New trailers: Lost in Space reboot, Silicon Valley, Krypton, and more




One of my favorite moviegoing traditions is seeing the Oscar-nominated animated shorts each year, which always get bundled together around this time and played in some smaller theaters. The package is always a mix: some good shorts, some okay ones, some really bad ones, and, of course, whatever Pixar made that year, which is inevitably great.
This year was very much the same. Pixar’s short, Lou, which was originally attached to Cars 3, was adorable and the perfect mixture of story and slapstick comedy — something animated shorts often lean on a bit too hard. There was also a very long but often fun and charming BBC adaptation of a Roald Dahl story, which could have been trimmed down but ultimately still captures some of Dahl’s goofier and darker sensibilities.
Another short, about Kobe Bryant, was a bit too shallow but had animation from Glen Keane that’s as magical as ever. There’s always a depressing one from Europe, which was true this year, too. And finally, there’s this hyperrealistic one with some frogs, which... unassuming as it may look, seems to, uh, kill Trump?

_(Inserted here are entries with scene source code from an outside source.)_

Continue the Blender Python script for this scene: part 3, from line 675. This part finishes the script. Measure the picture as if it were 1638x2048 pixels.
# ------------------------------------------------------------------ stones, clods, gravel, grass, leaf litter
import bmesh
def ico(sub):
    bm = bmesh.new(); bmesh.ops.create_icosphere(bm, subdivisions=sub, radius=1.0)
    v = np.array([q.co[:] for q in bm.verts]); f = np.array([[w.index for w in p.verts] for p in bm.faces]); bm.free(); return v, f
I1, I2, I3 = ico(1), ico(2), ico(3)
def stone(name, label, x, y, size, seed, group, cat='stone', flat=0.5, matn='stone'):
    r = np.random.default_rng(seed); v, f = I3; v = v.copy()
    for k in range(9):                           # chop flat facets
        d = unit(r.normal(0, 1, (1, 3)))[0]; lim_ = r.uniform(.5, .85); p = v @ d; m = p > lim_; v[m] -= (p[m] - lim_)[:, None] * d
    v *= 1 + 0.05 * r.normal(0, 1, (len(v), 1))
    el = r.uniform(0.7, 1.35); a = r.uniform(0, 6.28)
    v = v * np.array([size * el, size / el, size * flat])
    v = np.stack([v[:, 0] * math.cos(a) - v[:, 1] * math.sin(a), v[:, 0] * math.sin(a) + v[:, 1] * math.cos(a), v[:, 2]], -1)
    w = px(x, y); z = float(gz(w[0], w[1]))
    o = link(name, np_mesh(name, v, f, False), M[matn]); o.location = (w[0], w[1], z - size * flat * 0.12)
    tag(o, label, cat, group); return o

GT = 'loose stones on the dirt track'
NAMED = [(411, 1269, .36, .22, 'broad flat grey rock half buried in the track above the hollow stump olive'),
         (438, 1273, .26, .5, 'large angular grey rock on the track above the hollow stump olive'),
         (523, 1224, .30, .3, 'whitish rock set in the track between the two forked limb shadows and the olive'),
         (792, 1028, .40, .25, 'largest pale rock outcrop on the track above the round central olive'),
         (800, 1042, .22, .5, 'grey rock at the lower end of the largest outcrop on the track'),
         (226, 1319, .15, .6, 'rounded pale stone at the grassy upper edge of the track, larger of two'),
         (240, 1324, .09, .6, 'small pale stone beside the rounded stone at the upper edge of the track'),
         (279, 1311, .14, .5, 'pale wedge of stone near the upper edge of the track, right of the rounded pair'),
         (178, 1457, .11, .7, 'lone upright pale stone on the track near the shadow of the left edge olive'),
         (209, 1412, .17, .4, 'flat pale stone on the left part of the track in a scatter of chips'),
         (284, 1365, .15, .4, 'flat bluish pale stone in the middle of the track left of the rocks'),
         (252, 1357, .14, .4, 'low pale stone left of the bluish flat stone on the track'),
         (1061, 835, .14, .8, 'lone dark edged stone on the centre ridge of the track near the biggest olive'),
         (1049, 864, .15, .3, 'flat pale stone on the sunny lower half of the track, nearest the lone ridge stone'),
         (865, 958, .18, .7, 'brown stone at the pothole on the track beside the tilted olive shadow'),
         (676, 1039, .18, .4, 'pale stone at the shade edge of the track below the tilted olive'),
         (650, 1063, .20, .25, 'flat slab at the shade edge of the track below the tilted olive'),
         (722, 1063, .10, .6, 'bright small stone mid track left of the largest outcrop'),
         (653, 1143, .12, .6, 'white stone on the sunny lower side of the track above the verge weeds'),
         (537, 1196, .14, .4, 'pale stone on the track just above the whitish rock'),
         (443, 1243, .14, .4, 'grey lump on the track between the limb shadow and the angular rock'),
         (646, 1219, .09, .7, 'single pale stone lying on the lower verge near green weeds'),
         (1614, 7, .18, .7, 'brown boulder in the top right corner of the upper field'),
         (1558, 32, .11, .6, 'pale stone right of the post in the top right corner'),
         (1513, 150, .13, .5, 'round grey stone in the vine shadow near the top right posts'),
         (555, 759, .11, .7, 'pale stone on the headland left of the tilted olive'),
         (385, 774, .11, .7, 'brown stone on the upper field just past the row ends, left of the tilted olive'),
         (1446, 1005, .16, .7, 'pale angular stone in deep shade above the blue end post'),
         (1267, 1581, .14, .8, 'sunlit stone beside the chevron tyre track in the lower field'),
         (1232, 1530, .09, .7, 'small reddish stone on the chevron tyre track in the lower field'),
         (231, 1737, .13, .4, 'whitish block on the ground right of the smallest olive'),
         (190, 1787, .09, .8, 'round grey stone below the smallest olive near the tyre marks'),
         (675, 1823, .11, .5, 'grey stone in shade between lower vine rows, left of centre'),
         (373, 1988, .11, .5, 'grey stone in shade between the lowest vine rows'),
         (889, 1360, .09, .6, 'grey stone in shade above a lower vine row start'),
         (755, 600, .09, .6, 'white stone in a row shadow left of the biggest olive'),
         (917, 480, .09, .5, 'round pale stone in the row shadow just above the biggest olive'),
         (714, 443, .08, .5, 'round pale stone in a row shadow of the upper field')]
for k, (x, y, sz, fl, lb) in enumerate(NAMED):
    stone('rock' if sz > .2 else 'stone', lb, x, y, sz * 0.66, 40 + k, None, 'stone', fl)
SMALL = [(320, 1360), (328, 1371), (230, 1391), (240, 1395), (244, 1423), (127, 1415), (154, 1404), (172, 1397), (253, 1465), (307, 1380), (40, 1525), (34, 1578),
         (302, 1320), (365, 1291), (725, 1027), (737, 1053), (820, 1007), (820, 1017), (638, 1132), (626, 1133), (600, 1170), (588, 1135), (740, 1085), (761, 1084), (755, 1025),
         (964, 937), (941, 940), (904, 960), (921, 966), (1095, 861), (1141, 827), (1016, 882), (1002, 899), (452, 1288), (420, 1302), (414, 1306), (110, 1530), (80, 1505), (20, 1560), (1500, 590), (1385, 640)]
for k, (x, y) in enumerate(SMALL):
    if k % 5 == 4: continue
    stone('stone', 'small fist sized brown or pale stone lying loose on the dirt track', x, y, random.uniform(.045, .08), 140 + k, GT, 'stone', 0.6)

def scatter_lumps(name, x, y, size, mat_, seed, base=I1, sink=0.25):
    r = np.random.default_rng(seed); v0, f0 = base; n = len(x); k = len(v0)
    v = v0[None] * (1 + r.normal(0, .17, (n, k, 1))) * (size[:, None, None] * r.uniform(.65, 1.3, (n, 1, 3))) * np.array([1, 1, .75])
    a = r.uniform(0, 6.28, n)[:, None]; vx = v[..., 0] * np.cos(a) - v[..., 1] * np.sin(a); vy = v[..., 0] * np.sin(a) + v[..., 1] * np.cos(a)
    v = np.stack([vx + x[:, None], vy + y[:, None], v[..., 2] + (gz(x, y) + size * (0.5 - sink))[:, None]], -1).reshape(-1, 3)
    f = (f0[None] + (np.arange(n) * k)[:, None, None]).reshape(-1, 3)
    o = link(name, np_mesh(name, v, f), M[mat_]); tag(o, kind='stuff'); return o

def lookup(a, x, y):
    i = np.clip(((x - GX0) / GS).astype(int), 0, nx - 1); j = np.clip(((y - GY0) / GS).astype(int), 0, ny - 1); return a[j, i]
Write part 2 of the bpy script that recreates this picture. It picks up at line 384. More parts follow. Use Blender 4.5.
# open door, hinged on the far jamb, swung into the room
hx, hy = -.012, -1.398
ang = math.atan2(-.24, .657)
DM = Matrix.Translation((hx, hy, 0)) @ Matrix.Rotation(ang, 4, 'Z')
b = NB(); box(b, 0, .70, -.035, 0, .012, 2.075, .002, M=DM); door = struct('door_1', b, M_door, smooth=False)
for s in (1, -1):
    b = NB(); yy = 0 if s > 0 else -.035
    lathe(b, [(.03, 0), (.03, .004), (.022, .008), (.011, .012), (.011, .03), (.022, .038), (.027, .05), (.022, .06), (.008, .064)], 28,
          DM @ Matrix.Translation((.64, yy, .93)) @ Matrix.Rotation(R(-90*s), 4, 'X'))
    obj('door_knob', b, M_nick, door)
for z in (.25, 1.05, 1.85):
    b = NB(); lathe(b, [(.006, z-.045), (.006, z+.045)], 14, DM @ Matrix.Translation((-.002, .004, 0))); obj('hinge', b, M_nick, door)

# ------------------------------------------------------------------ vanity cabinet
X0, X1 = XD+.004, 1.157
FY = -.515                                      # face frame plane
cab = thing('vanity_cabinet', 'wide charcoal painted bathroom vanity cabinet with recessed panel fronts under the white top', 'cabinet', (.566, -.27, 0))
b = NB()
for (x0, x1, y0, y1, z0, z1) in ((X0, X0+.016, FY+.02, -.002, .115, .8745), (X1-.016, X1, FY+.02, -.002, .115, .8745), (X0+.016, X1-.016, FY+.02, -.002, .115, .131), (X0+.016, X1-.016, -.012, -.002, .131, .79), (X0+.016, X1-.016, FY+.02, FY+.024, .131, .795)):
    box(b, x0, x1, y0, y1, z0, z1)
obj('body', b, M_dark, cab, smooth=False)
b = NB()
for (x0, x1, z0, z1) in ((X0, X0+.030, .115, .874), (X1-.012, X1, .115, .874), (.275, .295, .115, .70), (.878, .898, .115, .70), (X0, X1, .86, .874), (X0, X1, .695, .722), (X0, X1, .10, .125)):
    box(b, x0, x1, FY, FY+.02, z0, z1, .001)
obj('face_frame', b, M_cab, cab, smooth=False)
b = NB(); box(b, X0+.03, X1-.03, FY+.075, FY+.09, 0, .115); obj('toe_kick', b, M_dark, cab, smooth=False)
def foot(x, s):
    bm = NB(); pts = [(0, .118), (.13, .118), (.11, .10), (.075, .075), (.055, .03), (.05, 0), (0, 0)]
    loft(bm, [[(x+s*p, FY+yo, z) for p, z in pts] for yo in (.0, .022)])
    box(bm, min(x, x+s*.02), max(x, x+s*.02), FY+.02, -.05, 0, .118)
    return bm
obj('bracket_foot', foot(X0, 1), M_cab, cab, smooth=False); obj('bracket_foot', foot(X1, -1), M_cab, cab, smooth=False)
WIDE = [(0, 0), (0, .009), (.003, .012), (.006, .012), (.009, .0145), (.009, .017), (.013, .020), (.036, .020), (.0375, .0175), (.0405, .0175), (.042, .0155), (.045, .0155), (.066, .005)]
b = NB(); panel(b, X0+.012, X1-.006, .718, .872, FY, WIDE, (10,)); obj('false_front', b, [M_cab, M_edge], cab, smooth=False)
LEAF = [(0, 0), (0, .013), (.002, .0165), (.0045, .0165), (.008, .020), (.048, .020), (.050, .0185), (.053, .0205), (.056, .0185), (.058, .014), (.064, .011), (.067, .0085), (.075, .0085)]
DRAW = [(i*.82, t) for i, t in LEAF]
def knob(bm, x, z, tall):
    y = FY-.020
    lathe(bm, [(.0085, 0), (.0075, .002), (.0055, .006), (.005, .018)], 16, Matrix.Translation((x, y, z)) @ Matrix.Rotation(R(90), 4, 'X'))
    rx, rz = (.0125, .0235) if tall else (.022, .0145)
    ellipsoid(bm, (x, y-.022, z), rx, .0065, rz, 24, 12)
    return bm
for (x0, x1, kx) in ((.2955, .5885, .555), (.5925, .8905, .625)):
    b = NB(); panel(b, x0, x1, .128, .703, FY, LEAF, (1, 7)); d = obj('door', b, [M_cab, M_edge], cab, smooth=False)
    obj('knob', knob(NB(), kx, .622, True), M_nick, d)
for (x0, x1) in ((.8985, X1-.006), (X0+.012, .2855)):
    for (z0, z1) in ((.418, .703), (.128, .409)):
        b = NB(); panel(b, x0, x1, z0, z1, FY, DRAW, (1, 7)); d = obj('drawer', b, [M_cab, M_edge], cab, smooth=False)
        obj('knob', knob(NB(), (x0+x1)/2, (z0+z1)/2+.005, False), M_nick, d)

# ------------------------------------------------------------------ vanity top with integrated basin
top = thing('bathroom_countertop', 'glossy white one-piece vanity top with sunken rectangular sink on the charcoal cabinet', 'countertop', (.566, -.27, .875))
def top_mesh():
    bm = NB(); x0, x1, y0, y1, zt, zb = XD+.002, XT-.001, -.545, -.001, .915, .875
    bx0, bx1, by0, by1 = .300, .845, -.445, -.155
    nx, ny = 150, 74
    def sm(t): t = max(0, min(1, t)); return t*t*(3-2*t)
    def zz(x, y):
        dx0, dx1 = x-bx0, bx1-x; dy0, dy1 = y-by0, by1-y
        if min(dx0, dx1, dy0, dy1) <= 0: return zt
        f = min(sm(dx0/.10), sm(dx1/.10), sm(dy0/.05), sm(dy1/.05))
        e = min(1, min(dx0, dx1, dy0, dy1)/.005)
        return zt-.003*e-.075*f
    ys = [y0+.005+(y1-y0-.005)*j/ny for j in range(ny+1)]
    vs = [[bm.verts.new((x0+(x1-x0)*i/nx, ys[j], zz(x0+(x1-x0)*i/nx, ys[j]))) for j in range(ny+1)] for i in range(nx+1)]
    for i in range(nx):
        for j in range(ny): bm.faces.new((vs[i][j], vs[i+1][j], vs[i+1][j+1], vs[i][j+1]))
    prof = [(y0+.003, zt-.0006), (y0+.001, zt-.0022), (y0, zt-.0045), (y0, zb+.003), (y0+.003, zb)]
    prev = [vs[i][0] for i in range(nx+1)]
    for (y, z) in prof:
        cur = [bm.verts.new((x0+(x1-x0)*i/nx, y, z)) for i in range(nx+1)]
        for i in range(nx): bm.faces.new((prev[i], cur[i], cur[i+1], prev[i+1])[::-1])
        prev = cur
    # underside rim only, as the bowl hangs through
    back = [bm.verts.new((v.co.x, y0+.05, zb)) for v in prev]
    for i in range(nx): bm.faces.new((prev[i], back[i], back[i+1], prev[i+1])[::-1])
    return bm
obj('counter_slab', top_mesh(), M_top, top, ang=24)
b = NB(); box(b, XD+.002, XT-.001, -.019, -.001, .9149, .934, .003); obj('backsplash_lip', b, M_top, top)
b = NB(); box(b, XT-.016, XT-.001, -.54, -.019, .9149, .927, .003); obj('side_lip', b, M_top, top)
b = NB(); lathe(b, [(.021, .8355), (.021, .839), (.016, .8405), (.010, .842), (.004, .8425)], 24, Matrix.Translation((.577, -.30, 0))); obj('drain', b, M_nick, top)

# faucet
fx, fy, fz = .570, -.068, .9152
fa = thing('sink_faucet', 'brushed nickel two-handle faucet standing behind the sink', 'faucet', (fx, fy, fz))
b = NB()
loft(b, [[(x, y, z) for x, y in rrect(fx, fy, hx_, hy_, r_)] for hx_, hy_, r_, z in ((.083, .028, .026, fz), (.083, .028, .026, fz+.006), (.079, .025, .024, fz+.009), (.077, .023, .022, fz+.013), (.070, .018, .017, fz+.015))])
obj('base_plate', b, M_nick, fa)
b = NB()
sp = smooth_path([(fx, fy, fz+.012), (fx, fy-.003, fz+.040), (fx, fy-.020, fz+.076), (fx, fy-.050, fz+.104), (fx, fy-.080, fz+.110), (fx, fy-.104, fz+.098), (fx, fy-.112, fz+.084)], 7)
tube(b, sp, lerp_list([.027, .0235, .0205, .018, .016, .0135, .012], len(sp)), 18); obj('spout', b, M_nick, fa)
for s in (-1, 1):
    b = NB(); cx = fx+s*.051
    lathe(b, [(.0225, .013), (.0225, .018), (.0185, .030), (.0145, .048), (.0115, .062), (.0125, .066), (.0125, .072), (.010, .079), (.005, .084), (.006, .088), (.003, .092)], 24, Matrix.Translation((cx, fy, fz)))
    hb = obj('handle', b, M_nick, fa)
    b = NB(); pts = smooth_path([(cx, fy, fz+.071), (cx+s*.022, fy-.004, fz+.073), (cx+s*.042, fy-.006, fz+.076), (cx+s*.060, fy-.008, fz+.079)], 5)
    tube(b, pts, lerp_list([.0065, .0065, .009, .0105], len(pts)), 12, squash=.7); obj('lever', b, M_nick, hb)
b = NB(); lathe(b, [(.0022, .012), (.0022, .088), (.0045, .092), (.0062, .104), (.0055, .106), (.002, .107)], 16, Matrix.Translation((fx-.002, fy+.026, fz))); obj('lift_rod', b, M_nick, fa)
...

It is left ambiguous.
Check out 11 trailers from this week below.

 

Lost in Space

Netflix is rebooting Lost in Space, and it put out a first very teasery teaser for the new series this week. This brief look doesn’t tell us much about the series — it’s mostly just a reminder that the show exists — but it seems like a nice enough start. Lost in Space’s first season arrives April 13th.



Silicon Valley

Silicon Valley is coming back for its first season without T.J. Miller, but that isn’t exactly stopping the show from finding time for some crass humor. Things seem to be just as much a mess as ever for Pied Piper, and also a dog pees on a server or something. The show returns for its fifth season on March 25th.


Kings

Deniz Gamze Ergüven made her feature debut with the incredible film Mustang in 2015, and now we’re getting a look at her second film, about the 1992 LA riots. What stands out to me the most here is how Ergüven continues to feature the claustrophobia, energy, and wonderful chaos of a cramped household filled with kids like she did in Mustang, even in a movie about something much bigger. It comes out April 27th.


Roxanne Roxanne

Roxanne Roxanne is about the rise of rapper Roxanne Shante as a teenager in 1980s Queens. The film has a fantastic cast and got a great reception out of Sundance this year, and it looks appropriately great in this first trailer. It’s a music story, but it’s also about Shante and her mother dealing with the many problems that come along with a shot at fame. The film comes to Netflix on March 23rd.



Thy Kingdom Come

When Terrence Malick makes a movie, he doesn’t so much make a film as he does film hours and hours and hours of vaguely narrative content and later stitch it together into a movie. When filming 2012’s To The Wonder, Malick apparently tasked a photographer with bringing Javier Bardem, dressed as a priest, to real people’s homes and counseling them. Naturally, most of the footage was not used in the movie. But now the photographer who shot that footage has gained the rights to it and put it all together into a 43-minute film of his own. It’s a really puzzling origin story, but the resulting film seems like a heartbreaking series of portraits from a town in Oklahoma. The film will premiere at SXSW — you can read more about it over at The New Yorker.



Krypton

This is the first real trailer I’ve seen for Krypton, and it’s kind of all over the place, with, I think, its first mistake being setting it all to what sounds like a knockoff of Kanye’s “Power.” Some of the visuals here are actually pretty cool, but the show is clearly swinging beyond its budget, and it shows here with some moments that the actors really aren’t set up to pull off. We’ll see how it plays out when the series debuts March 21st.



The Push

So, this is a reality show about convincing someone to kill another person. It seems like a bad idea.


Claire’s Camera

This isn’t the most compelling trailer of the week, but I love the story behind it: the film was shot at the Cannes film festival while Isabelle Huppert and Kim Min-hee were there to promote other movies (Elle andThe Handmaiden), meaning it was likely a rushed shoot (the film comes in at barely over an hour long) and maybe just done to give all these actors an excuse to work together. It’s coming to the US in a limited release starting March 9th.

Yardie

This is pretty cool: it’s the first film directed by Idris Elba, who appears to be entirely behind the camera here. Yardie is about a Jamaican man who ends up in London and gets sucked into a violent quest for revenge. The film has some wonderful style and energy in this first trailer, though initial reviews out of Sundance this year weren’t great. No word yet on when it’ll debut.

Pandas

You know what, we all deserve this this week.